Al Rostamani Travels used to represent Thomas Cook UK previously but later it tied up with Thomas Cook India, which is owned by Fairfax Financial Holdings Canada and is not a part of Thomas Cook UK.
"We used to be Thomas Cook Al Rostamani. However, we now have tied up with Thomas Cook India which is not under Thomas Cook UK. We have not been affected by the UK crisis because since 2012, the UAE operations are no longer under the UK company. Hence, it business is usual here," a spokesperson for Al Rostamani told Khaleej Times.
Madhavan Menon, chairman and managing director of Thomas Cook India, told Khaleej Times in a telephonic interview that the entire shareholding that the UK-based Thomas Cook Plc had in Thomas Cook India was sold in 2012.
"We have not been part of Thomas Cook Plc since seven years. We have not done any business with Thomas Cook Plc in the last 2 years.

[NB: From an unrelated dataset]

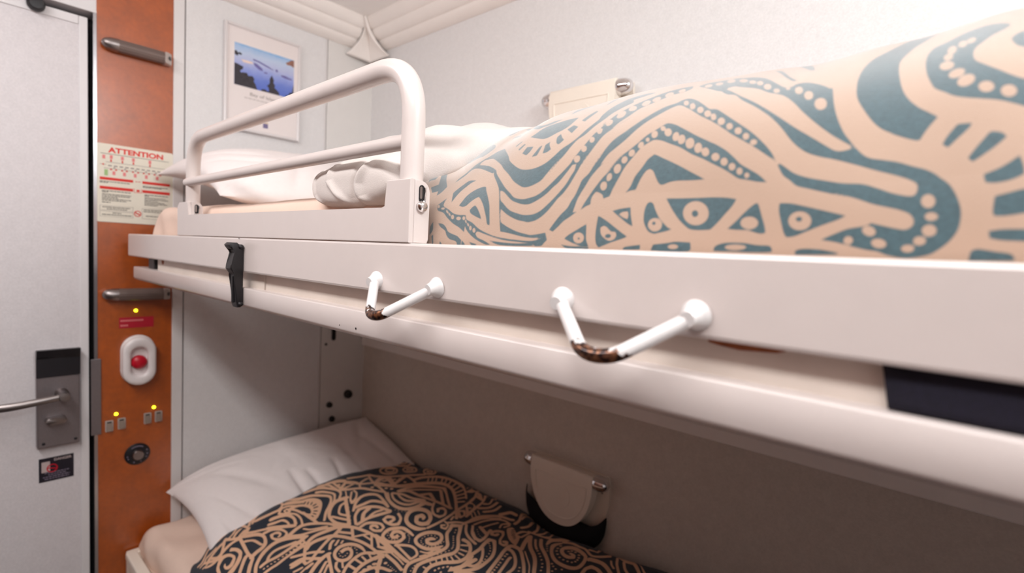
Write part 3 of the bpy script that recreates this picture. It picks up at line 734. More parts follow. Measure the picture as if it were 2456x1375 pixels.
# white turned-down end of the upper duvet
RIDGES = [([(1.0, 1.512), (0.9975, 1.488), (1.005, 1.466), (1.03, 1.450)], 0.0045, 0.0045), ([(1.052, 1.508), (1.055, 1.484), (1.075, 1.468), (1.10, 1.452)], 0.005, 0.0055),
          ([(1.118, 1.505), (1.114, 1.482), (1.112, 1.462), (1.115, 1.446)], 0.006, -0.008), ([(1.135, 1.500), (1.125, 1.478), (1.128, 1.460), (1.145, 1.448)], 0.006, 0.007), ([(1.16, 1.512), (1.19, 1.478), (1.17, 1.456)], 0.008, -0.006)]
def ridge(x, z):
    h = 0
    for pts, w, amp in RIDGES:
        d = 9
        for (ax, az), (bx_, bz) in zip(pts, pts[1:]):
            ux, uz = bx_-ax, bz-az; t = max(0, min(1, ((x-ax)*ux+(z-az)*uz)/(ux*ux+uz*uz)))
            d = min(d, math.hypot(x-ax-t*ux, z-az-t*uz))
        h += amp*math.exp(-(d/w)**2)
    return h
def fold_pt(a, b):
    th = 2*PI*a
    q = min(1, b/0.38)
    if b < 0.38:
        y = 0.016+0.036*(1-math.sqrt(max(0, 1-q**3)))
        sc = q**0.8
    else:
        y = 0.052+0.64*((b-0.38)/0.62)**1.2; sc = 1
    xc = interp([(0.01, 1.086), (0.06, 1.085), (0.15, 1.085), (0.3, 1.08), (0.7, 1.05)], y)
    hw = interp([(0.01, 0.104), (0.05, 0.110), (0.08, 0.15), (0.2, 0.19), (0.4, 0.20), (0.7, 0.2)], y)
    zt = interp([(0.01, 1.508), (0.05, 1.517), (0.07, 1.530), (0.14, 1.572), (0.25, 1.590), (0.45, 1.590), (0.7, 1.575)], y)
    zb = interp([(0.01, 1.4485), (0.052, 1.452), (0.08, 1.476), (0.7, 1.476)], y)
    cs, sn = math.cos(th), math.sin(th)
    ex = 0.78
    zm = (zt+zb)/2
    x = xc+hw*sc*math.copysign(abs(cs)**ex, cs); z = zm+(zt-zb)/2*sc*math.copysign(abs(sn)**ex, sn)
    e = ss(1, 0.97, b); x = xc+(x-xc)*(.3+.7*math.sqrt(e)); z = zm+(z-zm)*(.3+.7*math.sqrt(e))
    back = ss(.36, .6, b)
    f = back*(0.0045*math.sin((x-1.0)*46+2.2*math.sin(z*30)+y*14)+0.007*nz(x*9, y*9, z*9))+0.004*nz(x*23, y*20, z*23)*(.4+.6*back)
    p = Vector((x, y, z))+Vector((cs*0.4, -0.15, sn))*f*min(1, sc)
    p.y -= ridge(p.x, p.z)*ss(.10, .04, y)
    p.z = max(p.z, 1.448)
    return p
bm = bmesh.new(); V = grid_surface(bm, fold_pt, 150, 150, True)
bmesh.ops.remove_doubles(bm, verts=[V[i][0] for i in range(150)], dist=1e-4); bm.faces.new([V[i][-1] for i in range(150)][::-1])
o = obj('turned_down_sheet', bm, MT['linen_grey'], None, True, sharp=math.radians(75)); origin_to(o, (1.09, 0.35, 1.476))
tag(o, 'rumpled white folded sheet across the upper bunk behind the guard post', 'sheet')

# upper duvet: a plump roll along the bunk
DU_H = [(1.1, 0.06), (1.16, 0.155), (1.22, 0.177), (1.28, 0.191), (1.34, 0.207), (1.40, 0.2095), (1.52, 0.2105), (1.58, 0.2065), (1.64, 0.2095), (1.7, 0.218), (1.76, 0.2195), (2.25, 0.2195)]
DU_Y0, DU_Y1, DU_Z0 = 0.0335, 0.715, 1.402
def duvet_upper(s, t):
    """s = metres along the bunk (x), t = 0..1 around the section from the front foot over the crest to the back"""
    h = interp(DU_H, s)
    yc = (DU_Y0+DU_Y1)/2; a = (DU_Y1-DU_Y0)/2
    th = PI*(1-t)
    c, sn = math.cos(th), math.sin(th)
    y = yc+a*math.copysign(abs(c)**0.92, c); z = DU_Z0+h*abs(sn)**0.92
    k = 0.006*nz(s*5, y*5, z*5)+0.003*nz(s*13, t*9, 2.0)
    g = ss(1.30, 1.20, s)*0.006*math.sin(t*26+s*30)
    nrm = Vector((0, c/a, sn/h)).normalized()
    p = Vector((s, y, z))+nrm*(k+g)*min(1, t*14, (1-t)*14)
    return p
DU_S = np.concatenate([np.linspace(1.12, 1.76, 500), np.linspace(1.765, 2.24, 90)])
DU_T = np.concatenate([np.linspace(0, 0.44, 320), np.linspace(0.445, 1, 80)])
bm = bmesh.new()
grid_surface(bm, lambda a, b: duvet_upper(DU_S[round(a*(len(DU_S)-1))], DU_T[round(b*(len(DU_T)-1))]), len(DU_S), len(DU_T))
DU = obj('duvet', bm, MT['duvet'], None, True); origin_to(DU, (1.7, 0.37, 1.402))
tag(DU, 'thick tan duvet with large teal tribal print on the upper bunk', 'duvet', 'printed duvets')

# ------------------------------------------------------------------ lower bunk
lb = thing('lower_bunk', 'pale lower bunk base under the patterned duvet', 'bunk bed', (0.1, 0.0, 0.0))
obj('front_panel', B(0.03, XR, 0.010, 0.024, 0.08, 0.520, 0.003), MT['cream'], lb)
obj('top_rail', B(0.028, XR, 0.004, 0.030, 0.515, 0.535, 0.004), MT['cream'], lb)
obj('base_board', B(0.03, XR, 0.026, 0.745, 0.46, 0.50, 0.002), MT['cream'], lb)
obj('end_panel', B(0.006, 0.03, 0.010, 0.745, 0.0, 0.528, 0.003), MT['cream'], lb)
sheeted('mattress', 0.018, 2.26, 0.040, 0.738, 0.501, 0.592, MT['sheet'], 'cream sheeted mattress on the lower bunk under pillow and duvet', seed=5, soft=0.007, r=0.035)
def low_frame(u, v):
    y = 0.425+0.325*u
    t = (v+1)/2
    x = 0.024+0.40*t
    z = 0.738-0.11*t**0.9-0.01*t*t+0.018*math.sin(PI*t)+0.02*u
    z -= 0.045*max(0, -u)**5*(1-t)
    return Vector((x, y, z)), Vector((0.28, 0, 0.96))
pl = cushion('pillow', low_frame, 1, 1, 0.070, MT['linen'], '', '', seed=9, ear=0.06, creases=[(-.95, -.5, -.55, .9, .008, .035), (-.9, .1, -.75, 1, .009, .03), (-.8, -.7, -.3, .6, .006, .05), (-.25, .15, -.2, 1, .008, .03), (-.12, .25, -.02, 1, .007, .03), (.15, .2, .12, 1, .010, .03), (.3, 0, .42, .9, .006, .04), (.8, -.8, .45, .2, .008, .05), (.6, -.2, .75, .8, .007, .05), (-.95, -.9, -.5, -.4, .008, .05)])
origin_to(pl, (0.2, 0.42, 0.60)); tag(pl, 'white pillow on the lower bunk leaning against the end wall', 'pillow', 'white pillows')

DL_X = [(0.03, 0.422), (0.08, 0.342), (0.14, 0.2905), (0.2, 0.293), (0.3, 0.3025), (0.4, 0.291), (0.52, 0.2735), (0.64, 0.2655), (0.75, 0.25)]
DL_Z = [(0.2, -0.0255), (0.35, -0.0305), (0.5, 0.008), (0.65, 0.0045), (0.8, 0.002), (0.95, -0.0105), (1.1, -0.0015), (1.25, 0.02)]
def duvet_lower(s, t):
    """s = metres from the pillow end, t = metres across from the front edge to the wall"""
    y = 0.035+t
    xl = interp(DL_X, y)
    x = xl+s*(2.25-xl)/2.05
    d = s
    up = ss(-0.01, 0.12, d)**0.7
    zt = interp([(0.03, 0.600), (0.07, 0.640), (0.16, 0.684), (0.3, 0.712), (0.5, 0.728), (0.68, 0.722), (0.75, 0.690)], y)
    zt += interp(DL_Z, x)*ss(0.30, 0.66, y)
    z = 0.598+(zt-0.598)*(0.30+0.70*up)
    # riding over the pillow foot
    z += 0.045*ss(0.46, 0.24, x)*ss(0.10, 0.3, y)
    z += (0.012*nz(x*3.2, y*3.6, 1.0)+0.006*nz(x*8, y*7, 4.0))*up*ss(0.03, .12, y)
    return Vector((x, y, z))
DL_S = np.concatenate([np.linspace(0, 1.02, 640), np.linspace(1.03, 2.05, 80)])
DL_T = np.linspace(0, 0.708, 430)
bm = bmesh.new()
grid_surface(bm, lambda a, b: duvet_lower(DL_S[round(a*(len(DL_S)-1))], DL_T[round(b*(len(DL_T)-1))]), len(DL_S), len(DL_T))
DLO = obj('duvet', bm, MT['duvet_low'], None, True); origin_to(DLO, (1.2, 0.38, 0.6))
tag(DLO, 'puffy tan and navy spiral print duvet on the lower bunk', 'duvet', 'printed duvets')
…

We used to do just one part of the business where Thomas Cook Plc used to send tourists to India and we mutually agreed to discontinue," Menon said during the interview.
He ruled out any impact of tourists flow from the UK to India as Thomas Cook Plc had some chartered flights coming to Goa which was of insignificant numbers. "We don't even handle this chartered flights," he added.
"With the recent developments relating to the iconic British Travel Company, Thomas Cook PLC, being reported in the media, it is imperative to highlight that Thomas Cook India Group is a completely different entity since August 2012 when 77 per cent of the company was acquired by Fairfax Financial Holdings," the Indian company said in a statement on its website.
The world's oldest travel firm Thomas Cook collapsed on Monday, stranding more than half a million holidaymakers around the globe and sparking the largest peacetime repatriation effort in British history. It posted £1.5 billion net loss in the first-half of 2019.
It ran hotels, resorts and airlines for 19 million people a year in 16 countries. Employing 21,000, it currently has 600,000 people abroad, forcing governments and insurance companies to coordinate a huge rescue operation.
Over half a dozen major UK companies have collapsed over the last 28 years including banking giants Royal Bank of Scotland Group and Northern Rock in 2008, Automobile firm MG Rover Group in 2005, Equitable Life Assurance Society, Barings Bank, Bank of Credit and Commerce International and Polly Peck.
Peter Fankhauser, CEO of Thomas Cook UK, said the company has gone out of business after it failed to secure a rescue package from its lenders in frantic, knife-edge talks over the weekend.
"I apologise to our millions of customers, and thousands of employees, suppliers and partners who have supported us for many years," Fankhauser said in a statement.
The company has been hit by $2.1 billion debt, which has piled up after a series of bad deals. It was also hit badly by the 2016 coup attempt in Turkey, which is one of its top destinations, and heatwave which hit Europe in 2018 and forced travellers to revise their travel plans.
The UK Prime Minister Boris Johnson assured stranded British travellers that they would be brought home. He stressed that the government rejected Thomas Cook UK bailout of $187 million because of moral hazard.
"It is a very difficult situation and obviously our thoughts are very much with the customers of Thomas Cook. We will do our level best to get them home," said Johnson.